Exercise directions: Report how many lines in the listing below include the word "picture". Write nothing besides the number.

** BEGIN Available data **

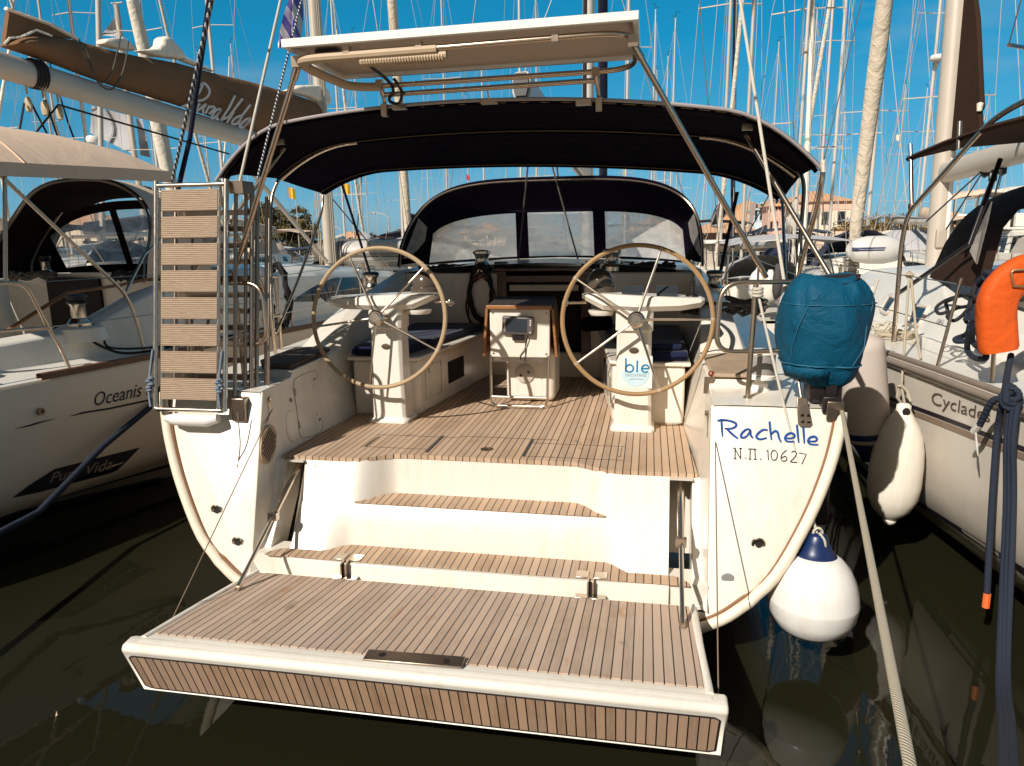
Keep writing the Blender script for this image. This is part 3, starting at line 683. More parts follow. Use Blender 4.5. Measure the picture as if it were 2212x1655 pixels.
# -------- name and registration painted on the right wing
def nz_(x, y):      # the wing is a flat plane: zoomed picture coordinates -> that plane
    U, V = (2500+x/2.759)*.57414, (1150+y/2.759)*.57414; k = ray(U, V); n_ = Vector((0, 1, -.285)); return CAM+k*((3.86-n_.dot(CAM))/n_.dot(k))+Vector((0, -.0055, 0))
q2 = smooth2
NM = [[(543, 1192), (590, 1184), (640, 1190)], [(586, 1178), (590, 1270), (598, 1357)], q2([(590, 1182), (660, 1190), (732, 1216), (735, 1248), (692, 1272), (618, 1272)]), q2([(640, 1275), (695, 1328), (757, 1377)]),
 q2([(892, 1287), (852, 1280), (808, 1310), (788, 1348), (806, 1368), (850, 1350), (885, 1293)]), q2([(888, 1290), (889, 1338), (914, 1373)]), q2([(1066, 1291), (1018, 1286), (962, 1328), (950, 1364), (990, 1384), (1058, 1369)]),
 [(1085, 1198), (1093, 1290), (1105, 1391)], q2([(1101, 1335), (1138, 1300), (1168, 1312), (1183, 1368), (1205, 1416)]), q2([(1250, 1375), (1325, 1371), (1345, 1342), (1310, 1321), (1266, 1337), (1245, 1375), (1268, 1405), (1345, 1410)]),
 [(1368, 1232), (1377, 1325), (1388, 1422)], [(1433, 1237), (1440, 1330), (1446, 1428)], q2([(1488, 1404), (1558, 1405), (1576, 1377), (1545, 1356), (1502, 1370), (1483, 1405), (1512, 1435), (1592, 1441)])]
def taper(p): n_ = len(p)-1; return (p, [.75+.5*math.sin(math.pi*min(1, (i+.6)/(n_+.6)))*(1-.25*i/n_) for i in range(n_+1)])
build('name_lettering', strokes(MB(), [taper(p) for p in NM], nz_, 21), 'bluelet', Y, smooth=0)
RG = [[(728, 1478), (727, 1585)], [(708, 1476), (735, 1476)], [(712, 1585), (742, 1585)], [(724, 1478), (784, 1586)], [(784, 1478), (785, 1587)], [(768, 1477), (800, 1478)], [(833, 1580), (842, 1580)], [(865, 1484), (950, 1487)], [(885, 1485), (881, 1590)], [(932, 1487), (938, 1592)], [(868, 1589), (895, 1591)], [(922, 1591), (952, 1593)], [(990, 1592), (1000, 1592)],
 [(1052, 1507), (1067, 1493), (1073, 1600)], [(1133+33*math.cos(rad(t)), 1550+52*math.sin(rad(t))) for t in range(0, 361, 20)], q2([(1262, 1497), (1216, 1538), (1204, 1588), (1234, 1612), (1264, 1592), (1250, 1561), (1210, 1577)]), [(1300, 1613), (1309, 1613)], q2([(1312, 1522), (1340, 1506), (1364, 1530), (1345, 1572), (1306, 1617), (1372, 1623)]), [(1392, 1525), (1466, 1540), (1420, 1642)]]
build('registration_lettering', strokes(MB(), [(p, [1.7]*len(p) if len(p) == 2 and abs(p[0][0]-p[1][0]) < 11 and abs(p[0][1]-p[1][1]) < 5 else None) for p in RG], nz_, 9.5), 'darklet', Y, smooth=0)
# -------- swim platform
PW = 1.385
pr = [(2.79, .555), (2.83, .568), (2.90, .556), (3.90, .408), (3.915, .395), (3.915, .30), (2.905, .245), (2.885, .25)]
mb = MB()
rows = [[(x, y, z) for y, z in pr] for x in (-PW, PW)]
mb.grid(rows, True); mb.f += [tuple(range(8))[::-1], tuple(range(8, 16))]
plat = build('swim_platform', mb, 'gelw', Y, bevel=.014, seg=3, smooth=30)
mb = MB().prism([(-1.44, y, z) for y, z in ((2.775, .535), (2.79, .56), (2.85, .567), (2.89, .55), (2.93, .26), (2.895, .243), (2.885, .25))], (2.88, 0, 0))
build('platform_beam', mb, 'gelw', plat, bevel=.016, seg=3)
mb = MB()
for s_ in (1, -1): mb.tube([(s_*1.37, 2.86, .56), (s_*1.362, 3.3, .505), (s_*1.355, 3.89, .418)], .018, 8, sq=.7)
build('platform_rim', mb, 'gelw', plat, smooth=60)
zt = lambda y: .5605-.149*(y-2.905)
mb = MB().grid([[(x, y, zt(y)) for x in (-1.343, 1.343)] for y in (2.905, 3.4, 3.875)]); build('teak_panel', mb, 'teakp', plat, solid=.006, off=0, smooth=0)
af = lambda x, t, o=.0: Vector((x, 2.777+.108*t-o, .533-.283*t-o*.3))
mb = MB(); fz = [(-1.405, .14), (-1.385, .10), (1.385, .10), (1.405, .14), (1.40, .86), (1.37, .91), (-1.37, .91), (-1.40, .86)]
mb.poly([af(x, t, .003) for x, t in fz]); build('teak_fascia', mb, 'teakf', plat, solid=.004, off=0, smooth=0)
mb = MB().tube([af(x, t, .004) for x, t in fz], .004, 6, closed=True); build('fascia_seam', mb, 'dark', plat)
a, b = at(785, 1424, z=.566), at(1000, 1437, z=.566)
mb = MB().box(((a.x+b.x)/2, (a.y+b.y)/2+.02, .572), ((b-a).length, .085, .010), rz=math.atan2(b.y-a.y, b.x-a.x)*.5); pt_ = build('step_plate', mb, 'dsteel', plat, bevel=.003)
mb = MB()
for x in (a.x+.08, b.x-.08): mb.lathe([(.016, 0), (.016, .0012), (0, .0012)], 14, (x, (a.y+b.y)/2+.02, .578))
build('bolt_hole', mb, 'dark', pt_)
# hinges of the platform
for x in (-.773, .773):
    mb = MB()
    for s_ in (-1, 1):
        mb.box((x+s_*.055, 4.0, .507), (.075, .085, .008)); mb.box((x+s_*.015, 3.93, .45), (.010, .06, .12)); mb.box((x+s_*.05, 3.905, .415), (.08, .05, .006))
    mb.tube([(x-.03, 3.92, .40), (x+.03, 3.92, .40)], .008, 8)
    build('platform_hinge', mb, 'chrome', plat, bevel=.002)
    build('hinge_gap', MB().box((x, 3.93, .44), (.022, .03, .10)), 'dark', plat)
# gas rams
for s_ in (-1, 1):
    a = Vector((s_*1.285, 3.56, .485)); b = Vector((s_*1.292, 4.36, .93)); d = (b-a)
    mb = MB().tube([a, b], .013, 10); mb.tube([a+d*.58, b+d*.1], .022, 10); mb.box(a+d*.58, (.06, .04, .05)); mb.box(a-Vector((0, .0, .02)), (.03, .04, .05)); mb.box(a-Vector((0, .03, .008+.025)), (.085, .06, .008))
    build('platform_ram', mb, 'chrome', plat)
mb = MB().tube([TP(-IN-.02, 1.40, -.05)+Vector((.03, .08, -.02)), at(370, 1341, x=-1.40)], .0035, 6)
mb.tube([TP(IN+.03, 1.30, .01), (1.418, 2.98, .47)], .0035, 6)
build('platform_lanyard', mb, 'twine', plat)
mb = MB()
for s_ in (-1, 1):
    q = TP(s_*(IN-.005), 1.42, -.08); mb.box(q, (.012, .035, .075)); mb.lathe([(.017, -.012), (.017, .012)], 10, q+Vector((-s_*.01, 0, .02)), Matrix.Rotation(math.pi/2, 3, 'Y'))
    mb.tube([q, q-Vector((0, .03, .12))], .007, 6)
build('lanyard_tang', mb, 'steel', plat)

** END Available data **

Final result: 2